Tuesday 2 April 2013

What I'm working on

So I realise I haven't exactly been writing much on my blog so let me say a little bit about the projects I'm currently working on.


Obviously, I have been doing lots of visiting schools (as that is my job) but perhaps more interesting is the stuff I do around that, in the spare bits of time during the day or outside of work hours.

For the past little while I have mainly been helping out with the updating of telescope.org. Chris has done all the actual work in getting everything working, but a good portion of the design (new logo, pictures, layouts etc) has been my doing. Web design is not something that I've really done much of in the past and not something I thought I would enjoy but I've been finding it a lot of fun.

I'm just now resuming work on something that I was working on before we started to update telescope.org and that is a new FITS viewer.
You may have used my flash fits viewer to view your images from the telescope. It currently lives on the 'edit' tab of the page where you view your completed requests. It was the work of a summer a few years ago to create. It was built in flash because it really needed to be something that worked in all web browsers, whether that be the usually up-to-date systems most people have at home/work or the often hopelessly outdated systems we encounter in schools. Everyone here was rather sceptical that an image processing tool could be made efficient enough to run in flash, but I managed it (albeit with limited capabilities).

The work-in-progress
WebGL FITS viewer
As new web technologies have started to emerge, it is now becoming possible to build a much more powerful applet, that will still run in the web browser (as long as you are not foolish enough to still be using internet explorer). This is possible through the new capabilities of HTML5 (and specifically WebGL, which allows web applications to harness the power of your graphics card). I am working on this project entirely in my free time. My reasons for doing it are partly to help bring telescope.org to the forefront of technology and partly for my own personal reasons: I really like making pretty pictures of space (that's what I use my request slots for) and I've yet to find a decent fits editing tool that does what I want but doesn't cost hundreds of pounds/dollars/euros. So I might as well just make my own.

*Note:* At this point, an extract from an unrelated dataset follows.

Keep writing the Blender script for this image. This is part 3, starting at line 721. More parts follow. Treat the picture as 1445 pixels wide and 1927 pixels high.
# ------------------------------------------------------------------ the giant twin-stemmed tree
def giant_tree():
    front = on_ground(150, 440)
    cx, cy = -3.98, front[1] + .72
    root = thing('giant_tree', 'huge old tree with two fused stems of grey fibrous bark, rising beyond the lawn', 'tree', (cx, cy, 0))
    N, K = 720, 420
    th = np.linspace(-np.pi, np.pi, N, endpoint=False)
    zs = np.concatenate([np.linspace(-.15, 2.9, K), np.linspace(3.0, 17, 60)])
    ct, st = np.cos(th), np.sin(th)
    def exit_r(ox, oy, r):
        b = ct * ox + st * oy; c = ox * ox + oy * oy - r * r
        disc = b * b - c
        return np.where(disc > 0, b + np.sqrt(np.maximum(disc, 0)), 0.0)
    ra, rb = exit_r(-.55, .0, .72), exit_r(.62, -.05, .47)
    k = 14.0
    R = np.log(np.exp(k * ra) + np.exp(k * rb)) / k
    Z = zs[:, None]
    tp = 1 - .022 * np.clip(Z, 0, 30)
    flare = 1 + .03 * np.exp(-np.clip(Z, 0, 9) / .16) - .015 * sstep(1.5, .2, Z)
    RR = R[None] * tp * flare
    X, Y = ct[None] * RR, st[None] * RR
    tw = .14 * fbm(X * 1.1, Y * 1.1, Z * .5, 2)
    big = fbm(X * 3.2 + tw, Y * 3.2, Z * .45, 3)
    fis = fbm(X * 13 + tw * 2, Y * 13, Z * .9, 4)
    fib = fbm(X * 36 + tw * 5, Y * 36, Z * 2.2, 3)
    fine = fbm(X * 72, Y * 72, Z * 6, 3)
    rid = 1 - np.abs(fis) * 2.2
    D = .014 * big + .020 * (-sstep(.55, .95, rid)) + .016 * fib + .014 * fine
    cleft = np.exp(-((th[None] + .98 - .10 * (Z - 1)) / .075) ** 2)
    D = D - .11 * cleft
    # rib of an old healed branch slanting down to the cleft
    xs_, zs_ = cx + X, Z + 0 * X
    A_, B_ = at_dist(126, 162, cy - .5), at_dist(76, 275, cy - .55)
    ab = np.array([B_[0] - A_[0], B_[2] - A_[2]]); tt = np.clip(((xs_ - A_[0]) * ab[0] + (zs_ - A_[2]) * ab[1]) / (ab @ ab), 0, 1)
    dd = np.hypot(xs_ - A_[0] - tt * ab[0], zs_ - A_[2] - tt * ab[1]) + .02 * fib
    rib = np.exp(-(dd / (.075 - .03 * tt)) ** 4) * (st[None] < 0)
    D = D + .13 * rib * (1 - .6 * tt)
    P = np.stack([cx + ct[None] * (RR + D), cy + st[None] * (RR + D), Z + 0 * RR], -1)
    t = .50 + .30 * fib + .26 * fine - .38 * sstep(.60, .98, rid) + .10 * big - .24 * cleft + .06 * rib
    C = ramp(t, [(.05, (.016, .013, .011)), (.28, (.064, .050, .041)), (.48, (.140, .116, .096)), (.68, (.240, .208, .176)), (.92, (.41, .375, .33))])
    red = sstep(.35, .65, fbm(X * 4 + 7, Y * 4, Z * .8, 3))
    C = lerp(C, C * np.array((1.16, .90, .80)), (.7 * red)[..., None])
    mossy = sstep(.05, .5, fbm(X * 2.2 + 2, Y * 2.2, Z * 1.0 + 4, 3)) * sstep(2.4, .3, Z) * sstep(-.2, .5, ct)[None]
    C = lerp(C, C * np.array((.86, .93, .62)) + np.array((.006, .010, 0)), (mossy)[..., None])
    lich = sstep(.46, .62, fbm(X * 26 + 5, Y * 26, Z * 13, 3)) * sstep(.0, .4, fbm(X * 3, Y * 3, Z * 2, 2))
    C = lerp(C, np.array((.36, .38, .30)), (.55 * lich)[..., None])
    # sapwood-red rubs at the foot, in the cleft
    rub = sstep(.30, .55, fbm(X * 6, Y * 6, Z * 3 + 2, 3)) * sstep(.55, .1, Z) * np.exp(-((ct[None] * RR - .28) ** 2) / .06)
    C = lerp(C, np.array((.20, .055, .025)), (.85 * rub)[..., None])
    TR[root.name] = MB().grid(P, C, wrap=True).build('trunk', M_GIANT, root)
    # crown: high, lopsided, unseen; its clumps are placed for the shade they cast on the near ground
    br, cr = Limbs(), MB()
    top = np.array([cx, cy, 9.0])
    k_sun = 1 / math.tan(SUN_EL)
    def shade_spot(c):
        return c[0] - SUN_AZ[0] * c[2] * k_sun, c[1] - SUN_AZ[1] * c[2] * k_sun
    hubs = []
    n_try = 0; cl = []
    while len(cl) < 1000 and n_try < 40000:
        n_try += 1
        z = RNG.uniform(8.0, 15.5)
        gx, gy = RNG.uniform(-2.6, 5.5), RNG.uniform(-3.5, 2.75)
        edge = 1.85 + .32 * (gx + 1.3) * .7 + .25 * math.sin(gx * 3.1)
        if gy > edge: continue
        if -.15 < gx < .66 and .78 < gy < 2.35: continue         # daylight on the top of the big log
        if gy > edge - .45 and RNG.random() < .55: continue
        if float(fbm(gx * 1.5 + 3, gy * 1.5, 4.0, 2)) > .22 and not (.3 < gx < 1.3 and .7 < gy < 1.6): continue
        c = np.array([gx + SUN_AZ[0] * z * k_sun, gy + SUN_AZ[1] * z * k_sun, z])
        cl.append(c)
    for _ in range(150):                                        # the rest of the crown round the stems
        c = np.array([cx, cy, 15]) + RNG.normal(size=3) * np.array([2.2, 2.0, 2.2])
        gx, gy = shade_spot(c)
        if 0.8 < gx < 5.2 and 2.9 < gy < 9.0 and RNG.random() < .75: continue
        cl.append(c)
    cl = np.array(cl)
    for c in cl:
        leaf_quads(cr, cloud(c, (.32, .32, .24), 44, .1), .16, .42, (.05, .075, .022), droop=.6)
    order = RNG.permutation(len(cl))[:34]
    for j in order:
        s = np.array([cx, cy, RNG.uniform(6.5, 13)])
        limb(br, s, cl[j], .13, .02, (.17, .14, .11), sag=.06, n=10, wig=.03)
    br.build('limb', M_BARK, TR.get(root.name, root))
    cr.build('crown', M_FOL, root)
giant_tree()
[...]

New features that I hope the completed viewer will have include:

  • All the things the current one does (adjusting min/max/gamma, colour adjustment, alignment of colour channels etc)
  • Massive performance improvements
  • Stack and combine multiple images (with weighted stacking)
  • Luminance channel as well as red/green/blue
  • Define whether each individual frame is luminance/red/green/blue (or some combination)
  • A large array of customisable filters (such as sharpenning, curves adjustment, hue/satturation etc)
  • Apply filters to only specific parts of the image (masking)
  • Save image to your computer from within the applet (or share on social media sites)
  • A full screen mode for working in full-resolution
  • A user interface intuitive even to people that don't understand what the above means
  • Lots of other little things.
It's still a way off being finished (and even further from being integrated into telescope.org in some way) but it's already at the point where it can create some pretty nice images. I'll probably put them in a separate post.